A separate report showed the University of Michigan's consumer
sentiment index fell to a reading of 90.7 in early February from 92
in January as households worried about the economic outlook.
Consumers, however, remained upbeat about their personal financial
situation and anticipated that low inflation would boost their
purchasing power. Consumers expect inflation to average 2.4 percent
over the next five years, down from 2.7 percent in the January
survey and the lowest reading since the question was added to the
monthly survey in 1990.
"The Fed closely watches the consumer survey measures of inflation
expectations, and while today's data is only the preliminary report,
it does increase the risk that the Fed's next hike is delayed beyond
our current June call," said Michael Feroli, an economist at
JPMorgan in New York.
Inflation, which is currently running below the Fed's 2 percent
target, could remain benign.
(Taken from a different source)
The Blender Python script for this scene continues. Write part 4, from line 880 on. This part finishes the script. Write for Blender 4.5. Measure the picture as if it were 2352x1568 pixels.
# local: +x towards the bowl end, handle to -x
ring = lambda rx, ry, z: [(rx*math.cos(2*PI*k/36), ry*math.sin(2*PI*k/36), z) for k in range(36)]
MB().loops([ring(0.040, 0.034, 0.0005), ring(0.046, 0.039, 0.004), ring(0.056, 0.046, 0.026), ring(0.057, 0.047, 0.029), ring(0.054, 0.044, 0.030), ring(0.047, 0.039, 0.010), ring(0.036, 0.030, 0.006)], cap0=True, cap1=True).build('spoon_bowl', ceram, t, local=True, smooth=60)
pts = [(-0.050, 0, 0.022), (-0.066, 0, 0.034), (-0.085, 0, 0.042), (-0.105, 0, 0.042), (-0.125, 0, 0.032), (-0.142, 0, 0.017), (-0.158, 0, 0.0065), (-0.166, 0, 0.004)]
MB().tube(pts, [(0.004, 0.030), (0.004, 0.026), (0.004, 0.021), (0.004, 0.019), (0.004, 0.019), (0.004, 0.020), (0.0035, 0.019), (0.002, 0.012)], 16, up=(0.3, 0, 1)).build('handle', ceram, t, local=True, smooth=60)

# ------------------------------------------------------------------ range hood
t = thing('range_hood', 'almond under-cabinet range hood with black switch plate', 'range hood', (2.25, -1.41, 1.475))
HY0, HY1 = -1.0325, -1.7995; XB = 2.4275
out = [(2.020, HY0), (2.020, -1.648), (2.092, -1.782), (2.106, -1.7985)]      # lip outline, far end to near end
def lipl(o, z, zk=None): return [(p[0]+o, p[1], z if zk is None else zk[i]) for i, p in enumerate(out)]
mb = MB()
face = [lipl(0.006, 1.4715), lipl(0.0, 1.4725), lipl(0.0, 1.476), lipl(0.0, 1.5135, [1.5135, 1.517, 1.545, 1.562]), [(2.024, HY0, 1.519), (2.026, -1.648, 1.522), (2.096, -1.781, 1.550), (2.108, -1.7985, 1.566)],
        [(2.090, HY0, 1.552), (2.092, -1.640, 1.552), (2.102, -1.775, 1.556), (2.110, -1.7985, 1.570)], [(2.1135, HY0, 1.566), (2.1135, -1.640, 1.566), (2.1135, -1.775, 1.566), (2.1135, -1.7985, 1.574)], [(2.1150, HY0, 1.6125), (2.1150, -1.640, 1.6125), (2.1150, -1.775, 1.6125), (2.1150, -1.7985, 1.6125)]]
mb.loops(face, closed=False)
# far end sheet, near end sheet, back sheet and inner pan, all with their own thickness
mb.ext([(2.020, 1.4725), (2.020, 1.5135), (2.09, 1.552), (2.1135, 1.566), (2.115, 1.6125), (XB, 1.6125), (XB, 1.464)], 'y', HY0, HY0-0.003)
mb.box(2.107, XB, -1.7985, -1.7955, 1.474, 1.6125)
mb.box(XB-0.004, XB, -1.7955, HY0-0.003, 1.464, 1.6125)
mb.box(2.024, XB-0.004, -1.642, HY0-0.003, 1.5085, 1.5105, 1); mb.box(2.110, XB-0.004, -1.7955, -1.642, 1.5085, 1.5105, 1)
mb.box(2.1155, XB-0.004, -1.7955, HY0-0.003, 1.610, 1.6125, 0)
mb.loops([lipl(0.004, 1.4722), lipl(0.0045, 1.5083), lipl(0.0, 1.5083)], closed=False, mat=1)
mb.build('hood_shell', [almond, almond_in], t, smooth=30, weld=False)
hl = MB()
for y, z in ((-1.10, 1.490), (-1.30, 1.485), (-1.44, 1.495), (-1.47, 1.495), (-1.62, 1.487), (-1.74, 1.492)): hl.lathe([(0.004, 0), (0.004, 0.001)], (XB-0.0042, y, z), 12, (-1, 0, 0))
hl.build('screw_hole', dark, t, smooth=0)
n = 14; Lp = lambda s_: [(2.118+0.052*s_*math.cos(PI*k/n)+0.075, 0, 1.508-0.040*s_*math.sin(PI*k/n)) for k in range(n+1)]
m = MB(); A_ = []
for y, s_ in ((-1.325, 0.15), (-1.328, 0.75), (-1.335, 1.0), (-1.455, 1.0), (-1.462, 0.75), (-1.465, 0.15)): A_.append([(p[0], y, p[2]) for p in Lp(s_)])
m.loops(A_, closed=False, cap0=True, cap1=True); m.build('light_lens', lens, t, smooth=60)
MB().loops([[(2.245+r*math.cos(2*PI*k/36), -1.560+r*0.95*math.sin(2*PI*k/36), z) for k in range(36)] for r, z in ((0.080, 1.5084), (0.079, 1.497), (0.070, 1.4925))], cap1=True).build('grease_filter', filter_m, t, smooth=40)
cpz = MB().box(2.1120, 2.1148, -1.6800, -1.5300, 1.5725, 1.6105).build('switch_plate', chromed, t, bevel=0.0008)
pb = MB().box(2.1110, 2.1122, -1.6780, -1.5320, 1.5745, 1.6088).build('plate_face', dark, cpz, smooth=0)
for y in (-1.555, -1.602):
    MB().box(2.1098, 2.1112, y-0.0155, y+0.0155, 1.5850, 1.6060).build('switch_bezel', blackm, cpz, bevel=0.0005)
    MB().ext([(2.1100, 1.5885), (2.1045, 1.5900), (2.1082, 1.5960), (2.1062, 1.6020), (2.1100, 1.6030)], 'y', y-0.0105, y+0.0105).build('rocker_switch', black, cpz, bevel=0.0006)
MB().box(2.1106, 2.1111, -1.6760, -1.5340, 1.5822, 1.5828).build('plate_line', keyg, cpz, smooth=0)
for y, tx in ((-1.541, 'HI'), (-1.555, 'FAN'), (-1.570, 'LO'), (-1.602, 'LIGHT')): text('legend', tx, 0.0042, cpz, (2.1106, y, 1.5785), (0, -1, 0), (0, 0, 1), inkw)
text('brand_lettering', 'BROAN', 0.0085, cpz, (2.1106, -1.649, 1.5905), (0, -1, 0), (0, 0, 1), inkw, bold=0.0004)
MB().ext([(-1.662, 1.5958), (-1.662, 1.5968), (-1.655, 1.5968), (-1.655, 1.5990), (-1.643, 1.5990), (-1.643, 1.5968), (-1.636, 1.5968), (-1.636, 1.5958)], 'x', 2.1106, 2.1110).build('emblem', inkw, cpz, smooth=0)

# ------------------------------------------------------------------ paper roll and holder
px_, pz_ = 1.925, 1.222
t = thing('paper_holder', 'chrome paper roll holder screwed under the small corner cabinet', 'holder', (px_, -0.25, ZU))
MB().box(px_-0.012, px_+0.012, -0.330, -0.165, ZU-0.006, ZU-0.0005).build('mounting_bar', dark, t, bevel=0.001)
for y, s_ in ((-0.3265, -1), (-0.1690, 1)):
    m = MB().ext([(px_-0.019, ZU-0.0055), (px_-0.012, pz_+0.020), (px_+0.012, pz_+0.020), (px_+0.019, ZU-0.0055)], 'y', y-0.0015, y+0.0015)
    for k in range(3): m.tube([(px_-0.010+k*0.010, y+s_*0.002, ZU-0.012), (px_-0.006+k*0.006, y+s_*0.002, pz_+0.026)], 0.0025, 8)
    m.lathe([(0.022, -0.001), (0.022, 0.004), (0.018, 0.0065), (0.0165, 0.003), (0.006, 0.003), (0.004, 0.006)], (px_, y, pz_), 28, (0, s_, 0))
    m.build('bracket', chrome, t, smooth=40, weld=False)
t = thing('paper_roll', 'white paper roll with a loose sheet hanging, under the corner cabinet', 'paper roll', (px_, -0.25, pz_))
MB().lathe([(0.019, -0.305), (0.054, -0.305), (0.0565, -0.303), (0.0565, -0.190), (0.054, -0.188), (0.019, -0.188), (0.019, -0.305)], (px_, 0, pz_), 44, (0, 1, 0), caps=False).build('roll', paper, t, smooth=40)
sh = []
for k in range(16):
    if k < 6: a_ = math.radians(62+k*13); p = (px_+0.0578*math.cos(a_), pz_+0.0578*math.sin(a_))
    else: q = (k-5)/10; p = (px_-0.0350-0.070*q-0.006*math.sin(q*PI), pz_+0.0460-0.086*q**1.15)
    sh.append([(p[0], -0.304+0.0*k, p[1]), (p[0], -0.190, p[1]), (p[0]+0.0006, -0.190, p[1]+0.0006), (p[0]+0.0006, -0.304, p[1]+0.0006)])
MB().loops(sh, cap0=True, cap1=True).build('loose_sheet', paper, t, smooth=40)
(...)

The Labor Department reported on Friday
that import prices dropped 1.1 percent in January after a similar
decrease in December. Import prices have declined in 17 of the last
19 months, reflecting the robust dollar and plunging oil prices.
While lower oil prices have translated into cheaper gasoline,
boosting household discretionary spending, they are also weighing on
sales at service stations.
In January, a 3.1 percent drop in receipts at service stations
restricted the gain in overall retail sales to 0.2 percent. Retail
sales for December were revised to show a 0.2 percent rise instead
of the previously reported 0.1 percent dip.